begin Data shown
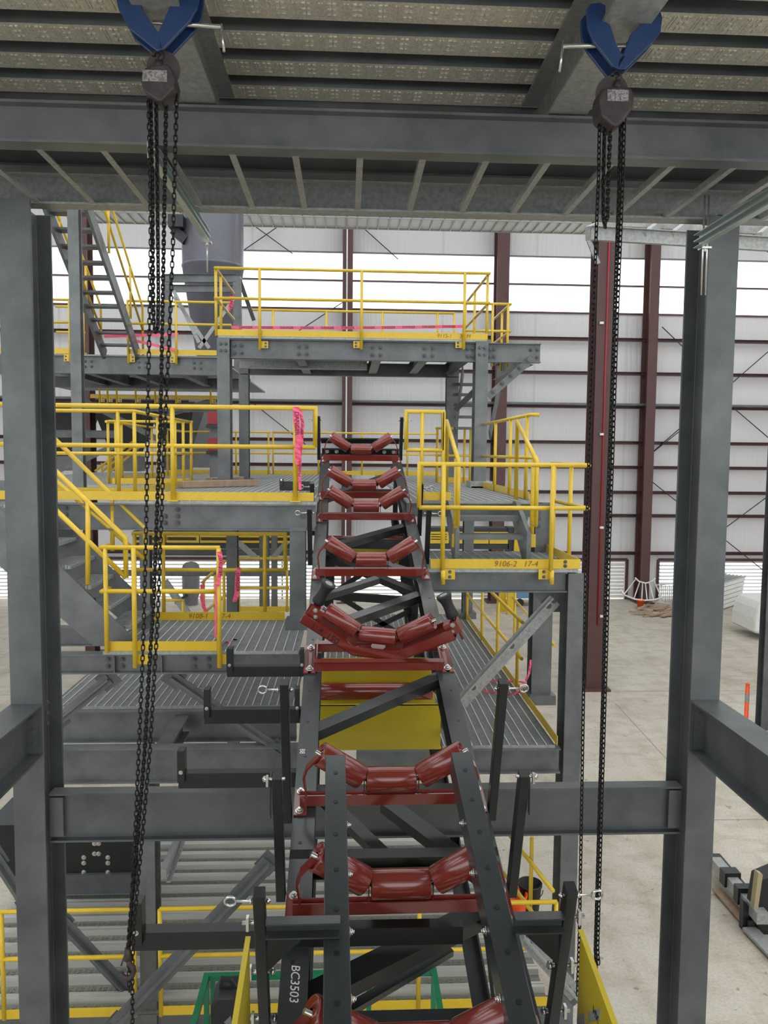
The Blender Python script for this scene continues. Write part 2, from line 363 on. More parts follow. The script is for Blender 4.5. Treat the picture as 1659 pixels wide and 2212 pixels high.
# top beams
zt1,zb1=AZ(830,250,4.31),AZ(830,338,4.31)
beamX('nearest overhead galvanised beam, spanning the whole width below the deck',-3.1,3.1,4.24,zt1,zb1,.12,'galv')
zt2=AZ(830,390,5.24)
beamX('second overhead galvanised beam, resting on the two tall columns',-3.05,3.1,5.24,zt2,zB,.12,'galvl')
for i,px in enumerate((-40,77,197,312,427,540,652,767,879,992,1102,1215,1325,1435,1537,1640)):
    x=AX(px,447,5.25)
    n=['first','second','third','fourth','fifth','sixth','seventh','eighth','ninth','tenth','eleventh','twelfth','thirteenth','fourteenth','fifteenth','sixteenth'][i]
    o=MB().ang(V((x,4.34,zb1+.0)),V((x,5.29,zB+.004)),.036,.04,.005,UP,1,1).build('ceiling_angle','galvl')
    tag(o,'thin steel angle between the two overhead beams, %s from the left'%n,'angle bar','angle bars between the overhead beams')
# longitudinal beams, deck, header
zd0=zt1+.012; zd=zd0+.34
lx0,lx1=AX(402,240,4.45),AX(480,240,4.45); rx0,rx1=AX(1166,258,4.45),AX(1245,258,4.45)
beamY('overhead beam carrying the left chain hoist',(lx0+lx1)/2,lx1-lx0,-1.,4.93,zd,zd0,'galvl')  # lighter steel stands in for floor light on the flange underside
beamY('overhead beam carrying the right chain hoist',(rx0+rx1)/2,rx1-rx0,-1.,4.93,zd,zd0,'galvl')  # floor bounce put into the colour here too
sp=(rx0+rx1)/2-(lx0+lx1)/2
beamY('dark overhead beam at the upper left corner',(lx0+lx1)/2-sp*.92,lx1-lx0,-1.,4.93,zd,zd0-.02,'galv2')
beamY('dark overhead beam at the upper right corner',(rx0+rx1)/2+sp*.86,lx1-lx0,-1.,4.93,zd,zd0-.04,'galv2')
beamX('header beam closing the far edge of the overhead deck',-3.2,3.3,4.94,zd+.02,zd0-.1,.12,'galv2')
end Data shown
### Given problem
Your task is to repeat the data above exactly while excluding the pictures.

### Output
The Blender Python script for this scene continues. Write part 2, from line 363 on. More parts follow. The script is for Blender 4.5. Treat the picture as 1659 pixels wide and 2212 pixels high.
# top beams
zt1,zb1=AZ(830,250,4.31),AZ(830,338,4.31)
beamX('nearest overhead galvanised beam, spanning the whole width below the deck',-3.1,3.1,4.24,zt1,zb1,.12,'galv')
zt2=AZ(830,390,5.24)
beamX('second overhead galvanised beam, resting on the two tall columns',-3.05,3.1,5.24,zt2,zB,.12,'galvl')
for i,px in enumerate((-40,77,197,312,427,540,652,767,879,992,1102,1215,1325,1435,1537,1640)):
    x=AX(px,447,5.25)
    n=['first','second','third','fourth','fifth','sixth','seventh','eighth','ninth','tenth','eleventh','twelfth','thirteenth','fourteenth','fifteenth','sixteenth'][i]
    o=MB().ang(V((x,4.34,zb1+.0)),V((x,5.29,zB+.004)),.036,.04,.005,UP,1,1).build('ceiling_angle','galvl')
    tag(o,'thin steel angle between the two overhead beams, %s from the left'%n,'angle bar','angle bars between the overhead beams')
# longitudinal beams, deck, header
zd0=zt1+.012; zd=zd0+.34
lx0,lx1=AX(402,240,4.45),AX(480,240,4.45); rx0,rx1=AX(1166,258,4.45),AX(1245,258,4.45)
beamY('overhead beam carrying the left chain hoist',(lx0+lx1)/2,lx1-lx0,-1.,4.93,zd,zd0,'galvl')  # lighter steel stands in for floor light on the flange underside
beamY('overhead beam carrying the right chain hoist',(rx0+rx1)/2,rx1-rx0,-1.,4.93,zd,zd0,'galvl')  # floor bounce put into the colour here too
sp=(rx0+rx1)/2-(lx0+lx1)/2
beamY('dark overhead beam at the upper left corner',(lx0+lx1)/2-sp*.92,lx1-lx0,-1.,4.93,zd,zd0-.02,'galv2')
beamY('dark overhead beam at the upper right corner',(rx0+rx1)/2+sp*.86,lx1-lx0,-1.,4.93,zd,zd0-.04,'galv2')
beamX('header beam closing the far edge of the overhead deck',-3.2,3.3,4.94,zd+.02,zd0-.1,.12,'galv2')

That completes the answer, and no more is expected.